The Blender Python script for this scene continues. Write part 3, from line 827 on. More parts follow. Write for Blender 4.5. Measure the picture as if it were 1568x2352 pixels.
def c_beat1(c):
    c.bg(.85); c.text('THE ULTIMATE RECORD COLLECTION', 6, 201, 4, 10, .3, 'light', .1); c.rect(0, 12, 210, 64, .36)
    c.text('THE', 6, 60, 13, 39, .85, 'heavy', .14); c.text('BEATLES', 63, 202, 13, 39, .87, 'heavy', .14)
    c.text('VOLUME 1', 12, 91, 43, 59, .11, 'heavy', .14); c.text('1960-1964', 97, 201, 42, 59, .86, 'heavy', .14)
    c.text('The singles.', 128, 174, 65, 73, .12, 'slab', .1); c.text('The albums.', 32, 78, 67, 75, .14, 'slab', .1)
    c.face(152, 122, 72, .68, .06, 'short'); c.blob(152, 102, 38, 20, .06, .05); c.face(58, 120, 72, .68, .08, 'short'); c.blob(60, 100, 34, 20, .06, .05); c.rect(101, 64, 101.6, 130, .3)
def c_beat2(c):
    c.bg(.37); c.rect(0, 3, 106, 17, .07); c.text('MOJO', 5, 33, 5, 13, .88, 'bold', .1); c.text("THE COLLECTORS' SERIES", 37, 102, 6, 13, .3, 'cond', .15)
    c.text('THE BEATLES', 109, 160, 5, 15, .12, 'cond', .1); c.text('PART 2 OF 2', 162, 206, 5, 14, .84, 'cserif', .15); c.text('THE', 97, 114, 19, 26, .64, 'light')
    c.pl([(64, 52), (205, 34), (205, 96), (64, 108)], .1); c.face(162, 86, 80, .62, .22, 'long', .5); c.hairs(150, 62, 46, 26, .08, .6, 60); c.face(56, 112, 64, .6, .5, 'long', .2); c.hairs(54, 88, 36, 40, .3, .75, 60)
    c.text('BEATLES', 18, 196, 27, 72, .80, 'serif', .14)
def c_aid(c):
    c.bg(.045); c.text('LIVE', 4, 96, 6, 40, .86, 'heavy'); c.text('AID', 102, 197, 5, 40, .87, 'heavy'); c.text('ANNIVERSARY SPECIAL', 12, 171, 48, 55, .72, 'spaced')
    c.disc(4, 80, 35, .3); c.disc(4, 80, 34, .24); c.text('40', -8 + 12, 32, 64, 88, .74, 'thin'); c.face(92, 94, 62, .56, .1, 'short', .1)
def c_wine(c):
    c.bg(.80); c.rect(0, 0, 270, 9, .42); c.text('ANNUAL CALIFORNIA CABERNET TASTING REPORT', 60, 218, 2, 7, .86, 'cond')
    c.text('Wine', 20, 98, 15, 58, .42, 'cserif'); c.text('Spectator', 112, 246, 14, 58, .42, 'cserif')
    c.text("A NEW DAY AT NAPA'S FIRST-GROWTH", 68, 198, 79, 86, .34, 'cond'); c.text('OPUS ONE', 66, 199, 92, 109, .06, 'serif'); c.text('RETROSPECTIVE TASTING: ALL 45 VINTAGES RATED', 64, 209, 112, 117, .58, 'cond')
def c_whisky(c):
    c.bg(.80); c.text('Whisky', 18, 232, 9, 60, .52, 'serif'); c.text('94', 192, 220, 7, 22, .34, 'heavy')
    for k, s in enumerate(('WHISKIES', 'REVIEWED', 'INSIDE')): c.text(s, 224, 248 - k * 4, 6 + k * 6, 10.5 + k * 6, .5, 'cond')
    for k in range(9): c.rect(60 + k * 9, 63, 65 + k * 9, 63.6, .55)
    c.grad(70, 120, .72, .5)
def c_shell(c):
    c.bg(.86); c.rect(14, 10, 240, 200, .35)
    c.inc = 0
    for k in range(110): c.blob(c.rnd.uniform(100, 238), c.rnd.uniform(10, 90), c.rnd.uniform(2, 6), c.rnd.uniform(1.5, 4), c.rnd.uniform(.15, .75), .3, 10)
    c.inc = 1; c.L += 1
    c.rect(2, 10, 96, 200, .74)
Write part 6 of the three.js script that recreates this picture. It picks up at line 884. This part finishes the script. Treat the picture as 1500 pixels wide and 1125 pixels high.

==================================================

• _Task requirements_
Return each entry from above without altering a single character.

• _Solution to this problem_
The Blender Python script for this scene continues. Write part 3, from line 827 on. More parts follow. Write for Blender 4.5. Measure the picture as if it were 1568x2352 pixels.
def c_beat1(c):
    c.bg(.85); c.text('THE ULTIMATE RECORD COLLECTION', 6, 201, 4, 10, .3, 'light', .1); c.rect(0, 12, 210, 64, .36)
    c.text('THE', 6, 60, 13, 39, .85, 'heavy', .14); c.text('BEATLES', 63, 202, 13, 39, .87, 'heavy', .14)
    c.text('VOLUME 1', 12, 91, 43, 59, .11, 'heavy', .14); c.text('1960-1964', 97, 201, 42, 59, .86, 'heavy', .14)
    c.text('The singles.', 128, 174, 65, 73, .12, 'slab', .1); c.text('The albums.', 32, 78, 67, 75, .14, 'slab', .1)
    c.face(152, 122, 72, .68, .06, 'short'); c.blob(152, 102, 38, 20, .06, .05); c.face(58, 120, 72, .68, .08, 'short'); c.blob(60, 100, 34, 20, .06, .05); c.rect(101, 64, 101.6, 130, .3)
def c_beat2(c):
    c.bg(.37); c.rect(0, 3, 106, 17, .07); c.text('MOJO', 5, 33, 5, 13, .88, 'bold', .1); c.text("THE COLLECTORS' SERIES", 37, 102, 6, 13, .3, 'cond', .15)
    c.text('THE BEATLES', 109, 160, 5, 15, .12, 'cond', .1); c.text('PART 2 OF 2', 162, 206, 5, 14, .84, 'cserif', .15); c.text('THE', 97, 114, 19, 26, .64, 'light')
    c.pl([(64, 52), (205, 34), (205, 96), (64, 108)], .1); c.face(162, 86, 80, .62, .22, 'long', .5); c.hairs(150, 62, 46, 26, .08, .6, 60); c.face(56, 112, 64, .6, .5, 'long', .2); c.hairs(54, 88, 36, 40, .3, .75, 60)
    c.text('BEATLES', 18, 196, 27, 72, .80, 'serif', .14)
def c_aid(c):
    c.bg(.045); c.text('LIVE', 4, 96, 6, 40, .86, 'heavy'); c.text('AID', 102, 197, 5, 40, .87, 'heavy'); c.text('ANNIVERSARY SPECIAL', 12, 171, 48, 55, .72, 'spaced')
    c.disc(4, 80, 35, .3); c.disc(4, 80, 34, .24); c.text('40', -8 + 12, 32, 64, 88, .74, 'thin'); c.face(92, 94, 62, .56, .1, 'short', .1)
def c_wine(c):
    c.bg(.80); c.rect(0, 0, 270, 9, .42); c.text('ANNUAL CALIFORNIA CABERNET TASTING REPORT', 60, 218, 2, 7, .86, 'cond')
    c.text('Wine', 20, 98, 15, 58, .42, 'cserif'); c.text('Spectator', 112, 246, 14, 58, .42, 'cserif')
    c.text("A NEW DAY AT NAPA'S FIRST-GROWTH", 68, 198, 79, 86, .34, 'cond'); c.text('OPUS ONE', 66, 199, 92, 109, .06, 'serif'); c.text('RETROSPECTIVE TASTING: ALL 45 VINTAGES RATED', 64, 209, 112, 117, .58, 'cond')
def c_whisky(c):
    c.bg(.80); c.text('Whisky', 18, 232, 9, 60, .52, 'serif'); c.text('94', 192, 220, 7, 22, .34, 'heavy')
    for k, s in enumerate(('WHISKIES', 'REVIEWED', 'INSIDE')): c.text(s, 224, 248 - k * 4, 6 + k * 6, 10.5 + k * 6, .5, 'cond')
    for k in range(9): c.rect(60 + k * 9, 63, 65 + k * 9, 63.6, .55)
    c.grad(70, 120, .72, .5)
def c_shell(c):
    c.bg(.86); c.rect(14, 10, 240, 200, .35)
    c.inc = 0
    for k in range(110): c.blob(c.rnd.uniform(100, 238), c.rnd.uniform(10, 90), c.rnd.uniform(2, 6), c.rnd.uniform(1.5, 4), c.rnd.uniform(.15, .75), .3, 10)
    c.inc = 1; c.L += 1
    c.rect(2, 10, 96, 200, .74)
Write part 6 of the three.js script that recreates this picture. It picks up at line 884. This part finishes the script. Treat the picture as 1500 pixels wide and 1125 pixels high.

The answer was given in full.